Anyway, two weeks ago, we were lucky enough to buy two Intel P3700 800GB for a low price, and will for sure try your suggestion soon. I would be glad if my above statement would be wrong.

Best regards, and thanks again.

[jittygitty]

@sempervictus Bounty was mentioned in this thread, so if interested in crowd-funding zfs please see: #13397

[kyle0r]

Hey there, I've been a lurker on this issue thread for a relatively long time.

I'm sharing some research in this post which I know is extensive and long-winded - but for anyone that gives it a look I'd love to hear and read critique and feedback. Better yet if someone wants to do any collaboration please reach out.

I hope by sharing that it might be a useful source of information and act as a confirmation that:

as of writing, for my hardware zvol is not a viable option.

Perhaps my research provokes further discussion here.

Sidebar: I would disagree that this issue should be "closed as completed". That feels premature. PR #13148 might help to mitigate zvol performance issues but I don't think it addresses the root cause of issues. Also AFAIK the code in #13148 has seen relatively little real production system runtime so far?

I'm interested to try PR #13148 when it hits a release. I was not able to easily determine that it made a release - it looks like not yet? (Shame that isn't easy to check via github web interface without cloning the repo?) zvol_use_blk_mq is not present in the release zfs-2.1.6-pve1. Once its available I'll write back with any feedback from further testing.

Back on topic. I did a bunch of research over the last few years on zvol performance (with my hardware). I've been capturing it on a private research post. This work has been occupying a space in my head for some time, so to take a positive step for myself I'm hitting publish and hopefully freeing up some space too xD
See here: https://coda.io/@ff0/zvol-performance-issues

The work is not perfect but good enough for now and can be revised in time as needed.
The synthetic tests in the research included ~10 TB of write IO and ~7 Million IOPS, and 9.5 TB of read IO and ~3.7 Million IOPS.

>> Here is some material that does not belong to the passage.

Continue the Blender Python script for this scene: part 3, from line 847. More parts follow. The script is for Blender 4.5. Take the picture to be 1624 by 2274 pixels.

The research identified more research areas are still open... and further testing on different hardware would bring further clarity and validation. If anyone wants to collaborate on reproducing some of my test cases - please let me know and I'll commit my scripts to github and complete a TODO :)

Here are a few sneak-peaks of some of the commentary in the research, which demonstrate zvol using much more system resource and at the same time slower performance vs. zfs datasets. I provide evidence of this on my hardware for synthetic and real-world organic benchmarks.

The fastest zvol test in this test type costs 7.9 times more resources than its competitor, that is a 690% increase in resources for ~9% less performance. The 1m uptime at the end of the test was 9.41 vs. 1.19. This is a horrible negative cost/penality for zvol. All the other zvol tests fall off a performance cliff.

The fastest zfs-fs-read-4k-def vs. the fastest baseline-read-4k-raw-disk was 6.5 times faster than the baseline, which is ~550% increase in performance.